* _Stated goal_:
Repeat exactly, and only, the lines below starting at the line that contains "The Blender Python script for this scene continues." and ending at the line that contains "WY, -.003)), 'gap')", inclusive of both.

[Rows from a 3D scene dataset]

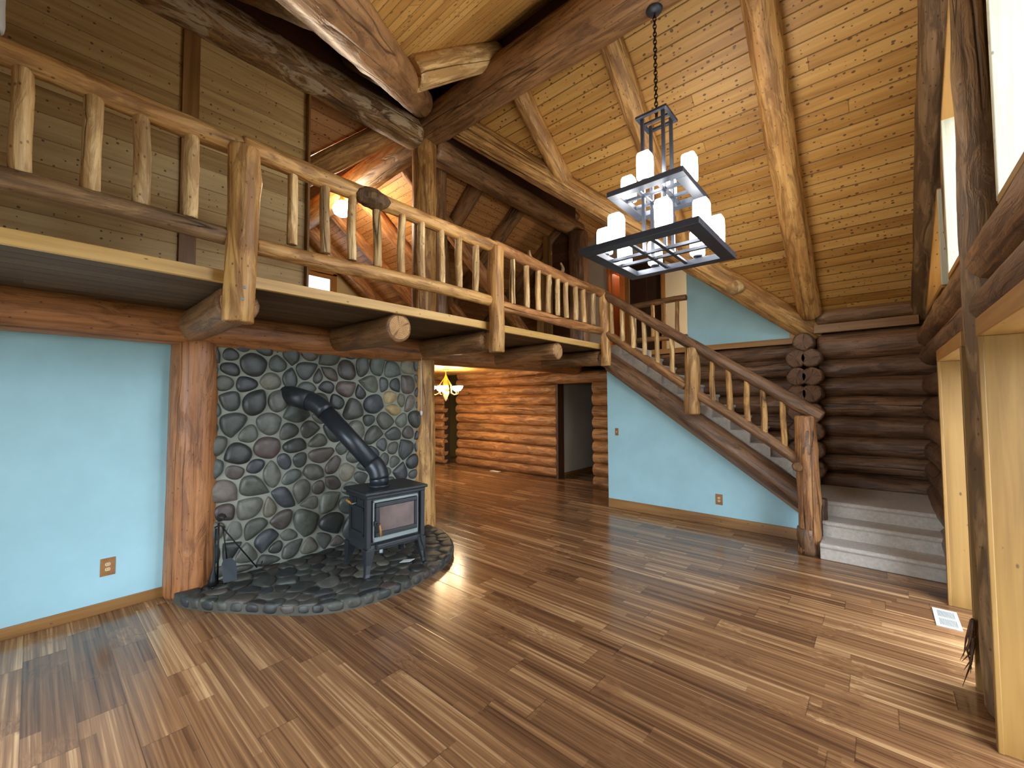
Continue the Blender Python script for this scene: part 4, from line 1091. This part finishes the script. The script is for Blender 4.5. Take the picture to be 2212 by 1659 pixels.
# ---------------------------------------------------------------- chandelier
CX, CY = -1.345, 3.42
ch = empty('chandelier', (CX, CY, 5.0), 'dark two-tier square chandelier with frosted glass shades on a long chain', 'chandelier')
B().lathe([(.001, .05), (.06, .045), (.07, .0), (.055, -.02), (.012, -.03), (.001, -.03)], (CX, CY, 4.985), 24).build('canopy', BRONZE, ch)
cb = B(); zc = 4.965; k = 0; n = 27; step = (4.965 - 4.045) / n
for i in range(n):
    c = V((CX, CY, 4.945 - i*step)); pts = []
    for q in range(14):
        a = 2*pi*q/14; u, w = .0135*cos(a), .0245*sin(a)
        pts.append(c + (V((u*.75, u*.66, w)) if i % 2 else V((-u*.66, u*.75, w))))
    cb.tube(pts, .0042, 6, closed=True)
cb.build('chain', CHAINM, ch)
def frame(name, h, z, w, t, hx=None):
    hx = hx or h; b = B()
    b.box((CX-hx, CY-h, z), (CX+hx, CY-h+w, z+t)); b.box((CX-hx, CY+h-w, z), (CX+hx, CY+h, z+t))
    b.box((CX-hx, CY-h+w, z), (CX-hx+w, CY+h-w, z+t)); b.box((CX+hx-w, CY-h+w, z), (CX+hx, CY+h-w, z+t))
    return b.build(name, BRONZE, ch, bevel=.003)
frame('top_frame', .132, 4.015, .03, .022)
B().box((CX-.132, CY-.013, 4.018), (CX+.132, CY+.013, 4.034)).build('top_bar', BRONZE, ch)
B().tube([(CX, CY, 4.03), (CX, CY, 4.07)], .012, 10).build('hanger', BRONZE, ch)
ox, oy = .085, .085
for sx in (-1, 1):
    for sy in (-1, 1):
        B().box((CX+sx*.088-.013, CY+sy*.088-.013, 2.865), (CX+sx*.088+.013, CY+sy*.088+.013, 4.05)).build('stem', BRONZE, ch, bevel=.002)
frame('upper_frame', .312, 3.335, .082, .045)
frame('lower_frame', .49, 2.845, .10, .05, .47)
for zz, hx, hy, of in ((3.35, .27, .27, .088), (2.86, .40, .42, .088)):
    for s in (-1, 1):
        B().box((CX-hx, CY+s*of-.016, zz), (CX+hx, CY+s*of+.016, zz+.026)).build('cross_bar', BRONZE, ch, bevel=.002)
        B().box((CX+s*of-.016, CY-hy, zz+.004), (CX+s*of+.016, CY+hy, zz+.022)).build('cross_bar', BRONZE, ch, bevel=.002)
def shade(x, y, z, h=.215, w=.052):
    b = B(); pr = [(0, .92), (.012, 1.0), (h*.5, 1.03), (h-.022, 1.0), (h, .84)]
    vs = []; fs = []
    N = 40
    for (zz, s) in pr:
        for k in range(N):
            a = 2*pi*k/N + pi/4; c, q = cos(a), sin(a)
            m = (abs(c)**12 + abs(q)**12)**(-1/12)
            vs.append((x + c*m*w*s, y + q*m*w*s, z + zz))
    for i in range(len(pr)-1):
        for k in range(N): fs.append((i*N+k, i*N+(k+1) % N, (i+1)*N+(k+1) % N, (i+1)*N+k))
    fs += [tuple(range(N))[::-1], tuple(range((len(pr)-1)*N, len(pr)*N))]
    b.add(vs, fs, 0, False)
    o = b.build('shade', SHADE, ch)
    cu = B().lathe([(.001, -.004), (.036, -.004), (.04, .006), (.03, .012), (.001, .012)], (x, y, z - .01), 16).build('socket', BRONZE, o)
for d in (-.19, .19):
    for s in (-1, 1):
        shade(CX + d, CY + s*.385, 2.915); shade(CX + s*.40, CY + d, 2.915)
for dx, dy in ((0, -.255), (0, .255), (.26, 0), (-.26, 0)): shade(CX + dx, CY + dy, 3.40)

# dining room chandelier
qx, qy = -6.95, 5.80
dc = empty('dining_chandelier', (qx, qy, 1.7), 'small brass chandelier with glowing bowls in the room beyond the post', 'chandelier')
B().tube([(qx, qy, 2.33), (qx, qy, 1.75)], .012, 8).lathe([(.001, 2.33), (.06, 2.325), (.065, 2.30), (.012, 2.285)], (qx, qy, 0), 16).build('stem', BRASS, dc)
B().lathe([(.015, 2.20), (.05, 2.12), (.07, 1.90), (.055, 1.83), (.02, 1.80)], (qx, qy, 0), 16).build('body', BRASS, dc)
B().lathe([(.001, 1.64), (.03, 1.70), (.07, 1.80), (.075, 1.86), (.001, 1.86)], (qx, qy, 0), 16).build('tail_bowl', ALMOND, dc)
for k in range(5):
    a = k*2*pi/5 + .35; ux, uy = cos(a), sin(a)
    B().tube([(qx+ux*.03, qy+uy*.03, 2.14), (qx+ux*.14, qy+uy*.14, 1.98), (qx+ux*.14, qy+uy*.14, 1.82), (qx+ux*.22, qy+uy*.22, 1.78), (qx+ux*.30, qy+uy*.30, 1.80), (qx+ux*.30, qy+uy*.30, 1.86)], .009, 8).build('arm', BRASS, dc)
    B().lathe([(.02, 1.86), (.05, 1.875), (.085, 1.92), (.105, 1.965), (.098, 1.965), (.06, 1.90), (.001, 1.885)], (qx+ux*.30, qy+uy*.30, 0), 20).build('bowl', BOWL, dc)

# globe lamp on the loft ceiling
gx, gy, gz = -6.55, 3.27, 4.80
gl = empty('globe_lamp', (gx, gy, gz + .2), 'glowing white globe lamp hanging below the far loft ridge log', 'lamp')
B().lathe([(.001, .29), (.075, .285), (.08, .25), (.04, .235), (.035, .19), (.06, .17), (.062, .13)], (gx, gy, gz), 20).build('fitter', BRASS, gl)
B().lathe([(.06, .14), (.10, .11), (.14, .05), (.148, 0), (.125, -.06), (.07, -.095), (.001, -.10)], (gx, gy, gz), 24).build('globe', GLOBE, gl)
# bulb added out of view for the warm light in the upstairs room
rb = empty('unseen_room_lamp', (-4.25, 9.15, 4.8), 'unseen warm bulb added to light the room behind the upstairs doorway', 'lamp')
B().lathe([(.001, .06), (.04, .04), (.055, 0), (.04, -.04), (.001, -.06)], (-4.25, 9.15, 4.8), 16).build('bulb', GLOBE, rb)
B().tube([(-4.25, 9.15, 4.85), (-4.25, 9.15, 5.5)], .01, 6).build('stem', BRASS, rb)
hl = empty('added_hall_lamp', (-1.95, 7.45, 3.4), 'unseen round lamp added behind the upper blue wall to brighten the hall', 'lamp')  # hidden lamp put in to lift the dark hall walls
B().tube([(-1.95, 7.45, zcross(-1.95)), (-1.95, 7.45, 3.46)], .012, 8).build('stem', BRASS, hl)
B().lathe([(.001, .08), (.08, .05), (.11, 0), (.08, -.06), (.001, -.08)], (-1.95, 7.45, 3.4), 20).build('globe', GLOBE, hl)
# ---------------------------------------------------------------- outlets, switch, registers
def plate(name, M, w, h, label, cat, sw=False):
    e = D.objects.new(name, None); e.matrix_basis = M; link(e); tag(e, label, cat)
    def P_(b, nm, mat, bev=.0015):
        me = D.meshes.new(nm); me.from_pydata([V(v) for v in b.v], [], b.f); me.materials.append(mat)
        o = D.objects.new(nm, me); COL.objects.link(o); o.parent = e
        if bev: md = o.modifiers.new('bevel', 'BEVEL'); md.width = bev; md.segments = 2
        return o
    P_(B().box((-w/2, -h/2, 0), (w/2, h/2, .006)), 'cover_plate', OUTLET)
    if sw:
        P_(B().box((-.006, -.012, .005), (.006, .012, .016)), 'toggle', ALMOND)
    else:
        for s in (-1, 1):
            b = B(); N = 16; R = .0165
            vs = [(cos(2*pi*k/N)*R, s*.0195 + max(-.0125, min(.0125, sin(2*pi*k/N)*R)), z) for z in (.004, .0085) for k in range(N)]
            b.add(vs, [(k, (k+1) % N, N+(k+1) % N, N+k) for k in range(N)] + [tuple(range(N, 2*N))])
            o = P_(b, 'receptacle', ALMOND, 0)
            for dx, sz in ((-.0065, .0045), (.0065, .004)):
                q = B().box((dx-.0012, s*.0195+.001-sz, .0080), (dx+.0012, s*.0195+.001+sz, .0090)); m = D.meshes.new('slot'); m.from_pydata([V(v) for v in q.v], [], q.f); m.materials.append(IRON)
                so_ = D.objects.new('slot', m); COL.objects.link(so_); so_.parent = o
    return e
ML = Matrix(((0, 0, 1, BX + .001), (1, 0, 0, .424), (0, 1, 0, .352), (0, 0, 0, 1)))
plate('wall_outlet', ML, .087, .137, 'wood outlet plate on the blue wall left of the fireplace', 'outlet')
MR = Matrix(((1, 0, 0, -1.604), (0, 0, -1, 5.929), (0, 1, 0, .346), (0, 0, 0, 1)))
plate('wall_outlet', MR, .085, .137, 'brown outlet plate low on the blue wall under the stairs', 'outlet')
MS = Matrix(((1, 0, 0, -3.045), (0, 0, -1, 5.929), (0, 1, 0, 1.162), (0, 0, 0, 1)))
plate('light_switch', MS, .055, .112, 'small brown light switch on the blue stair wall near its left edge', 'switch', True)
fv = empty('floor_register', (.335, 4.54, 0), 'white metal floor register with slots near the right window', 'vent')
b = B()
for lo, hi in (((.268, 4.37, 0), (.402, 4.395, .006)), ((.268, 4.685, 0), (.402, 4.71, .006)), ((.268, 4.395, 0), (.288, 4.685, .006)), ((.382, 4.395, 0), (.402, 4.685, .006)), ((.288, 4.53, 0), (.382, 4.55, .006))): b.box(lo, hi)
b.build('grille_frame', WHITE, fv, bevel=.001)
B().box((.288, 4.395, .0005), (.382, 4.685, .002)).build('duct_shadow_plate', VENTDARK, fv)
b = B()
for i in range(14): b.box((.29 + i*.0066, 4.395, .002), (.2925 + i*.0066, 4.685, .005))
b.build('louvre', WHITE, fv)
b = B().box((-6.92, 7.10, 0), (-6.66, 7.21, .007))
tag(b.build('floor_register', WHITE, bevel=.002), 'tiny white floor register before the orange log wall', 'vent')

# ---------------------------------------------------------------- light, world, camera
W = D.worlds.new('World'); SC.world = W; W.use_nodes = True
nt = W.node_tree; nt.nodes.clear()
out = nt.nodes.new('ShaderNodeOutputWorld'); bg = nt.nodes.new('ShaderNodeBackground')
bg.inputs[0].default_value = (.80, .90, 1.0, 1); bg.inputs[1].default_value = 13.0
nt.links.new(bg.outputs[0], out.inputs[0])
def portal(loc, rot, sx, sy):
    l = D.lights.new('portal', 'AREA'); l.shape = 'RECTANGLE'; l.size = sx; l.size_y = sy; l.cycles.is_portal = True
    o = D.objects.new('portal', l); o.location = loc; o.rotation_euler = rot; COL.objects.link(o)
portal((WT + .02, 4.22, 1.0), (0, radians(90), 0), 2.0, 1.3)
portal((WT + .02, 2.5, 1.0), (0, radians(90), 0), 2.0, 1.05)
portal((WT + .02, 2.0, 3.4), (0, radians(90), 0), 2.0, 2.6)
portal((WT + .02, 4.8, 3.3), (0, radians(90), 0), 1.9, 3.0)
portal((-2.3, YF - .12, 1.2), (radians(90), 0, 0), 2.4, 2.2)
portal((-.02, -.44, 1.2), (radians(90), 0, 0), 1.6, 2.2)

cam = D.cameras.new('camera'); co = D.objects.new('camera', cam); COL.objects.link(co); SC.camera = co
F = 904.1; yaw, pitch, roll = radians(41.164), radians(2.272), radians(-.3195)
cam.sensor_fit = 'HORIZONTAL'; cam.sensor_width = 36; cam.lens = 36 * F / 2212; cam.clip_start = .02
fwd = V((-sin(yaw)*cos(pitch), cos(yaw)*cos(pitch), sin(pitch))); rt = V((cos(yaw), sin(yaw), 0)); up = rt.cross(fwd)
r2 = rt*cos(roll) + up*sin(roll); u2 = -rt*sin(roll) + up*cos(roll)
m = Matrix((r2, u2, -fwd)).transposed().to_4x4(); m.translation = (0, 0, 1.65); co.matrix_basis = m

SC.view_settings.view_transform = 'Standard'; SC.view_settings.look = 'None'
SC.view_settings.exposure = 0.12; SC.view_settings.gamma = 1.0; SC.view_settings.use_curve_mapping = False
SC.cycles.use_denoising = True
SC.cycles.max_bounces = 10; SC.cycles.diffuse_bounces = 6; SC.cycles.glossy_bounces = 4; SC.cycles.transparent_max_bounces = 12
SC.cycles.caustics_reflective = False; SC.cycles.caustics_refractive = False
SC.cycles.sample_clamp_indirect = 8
...
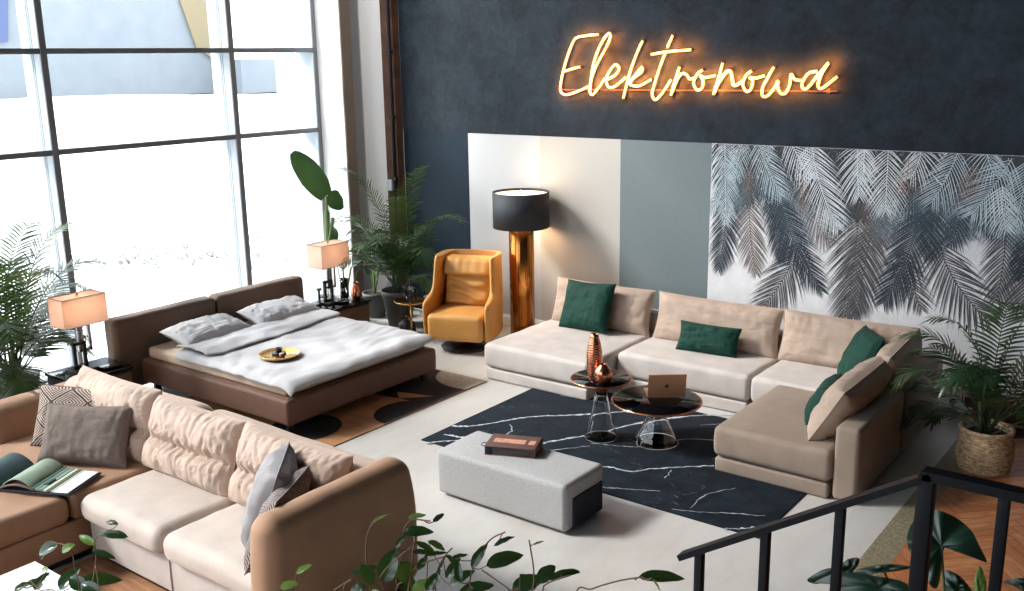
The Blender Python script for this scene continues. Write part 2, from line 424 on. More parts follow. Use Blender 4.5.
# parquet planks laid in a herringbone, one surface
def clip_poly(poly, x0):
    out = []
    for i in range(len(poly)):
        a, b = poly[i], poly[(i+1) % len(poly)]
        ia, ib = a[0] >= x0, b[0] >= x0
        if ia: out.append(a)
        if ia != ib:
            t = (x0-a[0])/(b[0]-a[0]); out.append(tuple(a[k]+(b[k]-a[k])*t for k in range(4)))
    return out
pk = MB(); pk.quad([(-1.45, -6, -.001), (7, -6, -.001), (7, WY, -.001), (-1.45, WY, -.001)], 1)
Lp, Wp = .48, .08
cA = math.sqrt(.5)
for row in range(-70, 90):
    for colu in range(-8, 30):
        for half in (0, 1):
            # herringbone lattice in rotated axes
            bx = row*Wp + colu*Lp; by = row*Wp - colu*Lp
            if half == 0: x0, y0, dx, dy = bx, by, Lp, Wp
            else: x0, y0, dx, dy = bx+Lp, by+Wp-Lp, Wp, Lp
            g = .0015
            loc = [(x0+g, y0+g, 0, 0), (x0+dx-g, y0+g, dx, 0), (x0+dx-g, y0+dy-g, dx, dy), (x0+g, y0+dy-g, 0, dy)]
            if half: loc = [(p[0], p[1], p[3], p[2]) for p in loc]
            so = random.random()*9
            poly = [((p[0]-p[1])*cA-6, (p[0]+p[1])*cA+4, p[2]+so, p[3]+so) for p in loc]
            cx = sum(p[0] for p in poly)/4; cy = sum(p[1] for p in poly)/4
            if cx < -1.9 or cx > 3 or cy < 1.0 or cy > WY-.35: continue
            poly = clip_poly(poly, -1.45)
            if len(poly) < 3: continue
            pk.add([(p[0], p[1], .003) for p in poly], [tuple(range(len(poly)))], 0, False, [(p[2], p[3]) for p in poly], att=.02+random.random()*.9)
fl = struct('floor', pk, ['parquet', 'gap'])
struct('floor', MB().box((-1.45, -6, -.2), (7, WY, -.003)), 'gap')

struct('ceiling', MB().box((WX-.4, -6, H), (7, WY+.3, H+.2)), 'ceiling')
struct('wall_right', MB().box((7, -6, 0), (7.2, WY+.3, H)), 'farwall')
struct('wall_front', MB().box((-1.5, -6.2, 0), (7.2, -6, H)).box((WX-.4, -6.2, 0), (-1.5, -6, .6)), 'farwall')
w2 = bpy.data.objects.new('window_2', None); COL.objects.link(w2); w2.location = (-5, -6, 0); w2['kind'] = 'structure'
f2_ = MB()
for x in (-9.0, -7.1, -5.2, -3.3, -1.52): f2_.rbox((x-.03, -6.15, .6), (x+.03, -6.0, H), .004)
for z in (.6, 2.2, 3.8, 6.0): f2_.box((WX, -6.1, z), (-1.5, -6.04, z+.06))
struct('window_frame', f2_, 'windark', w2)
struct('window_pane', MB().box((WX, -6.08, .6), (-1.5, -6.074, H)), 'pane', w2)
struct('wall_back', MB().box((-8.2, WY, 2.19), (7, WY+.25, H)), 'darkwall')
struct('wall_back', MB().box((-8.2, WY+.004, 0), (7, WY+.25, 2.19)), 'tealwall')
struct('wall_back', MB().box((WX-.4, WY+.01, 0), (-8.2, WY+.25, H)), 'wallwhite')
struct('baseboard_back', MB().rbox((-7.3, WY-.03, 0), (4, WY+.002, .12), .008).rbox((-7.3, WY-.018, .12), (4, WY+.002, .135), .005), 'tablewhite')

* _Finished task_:
The Blender Python script for this scene continues. Write part 2, from line 424 on. More parts follow. Use Blender 4.5.
# parquet planks laid in a herringbone, one surface
def clip_poly(poly, x0):
    out = []
    for i in range(len(poly)):
        a, b = poly[i], poly[(i+1) % len(poly)]
        ia, ib = a[0] >= x0, b[0] >= x0
        if ia: out.append(a)
        if ia != ib:
            t = (x0-a[0])/(b[0]-a[0]); out.append(tuple(a[k]+(b[k]-a[k])*t for k in range(4)))
    return out
pk = MB(); pk.quad([(-1.45, -6, -.001), (7, -6, -.001), (7, WY, -.001), (-1.45, WY, -.001)], 1)
Lp, Wp = .48, .08
cA = math.sqrt(.5)
for row in range(-70, 90):
    for colu in range(-8, 30):
        for half in (0, 1):
            # herringbone lattice in rotated axes
            bx = row*Wp + colu*Lp; by = row*Wp - colu*Lp
            if half == 0: x0, y0, dx, dy = bx, by, Lp, Wp
            else: x0, y0, dx, dy = bx+Lp, by+Wp-Lp, Wp, Lp
            g = .0015
            loc = [(x0+g, y0+g, 0, 0), (x0+dx-g, y0+g, dx, 0), (x0+dx-g, y0+dy-g, dx, dy), (x0+g, y0+dy-g, 0, dy)]
            if half: loc = [(p[0], p[1], p[3], p[2]) for p in loc]
            so = random.random()*9
            poly = [((p[0]-p[1])*cA-6, (p[0]+p[1])*cA+4, p[2]+so, p[3]+so) for p in loc]
            cx = sum(p[0] for p in poly)/4; cy = sum(p[1] for p in poly)/4
            if cx < -1.9 or cx > 3 or cy < 1.0 or cy > WY-.35: continue
            poly = clip_poly(poly, -1.45)
            if len(poly) < 3: continue
            pk.add([(p[0], p[1], .003) for p in poly], [tuple(range(len(poly)))], 0, False, [(p[2], p[3]) for p in poly], att=.02+random.random()*.9)
fl = struct('floor', pk, ['parquet', 'gap'])
struct('floor', MB().box((-1.45, -6, -.2), (7, WY, -.003)), 'gap')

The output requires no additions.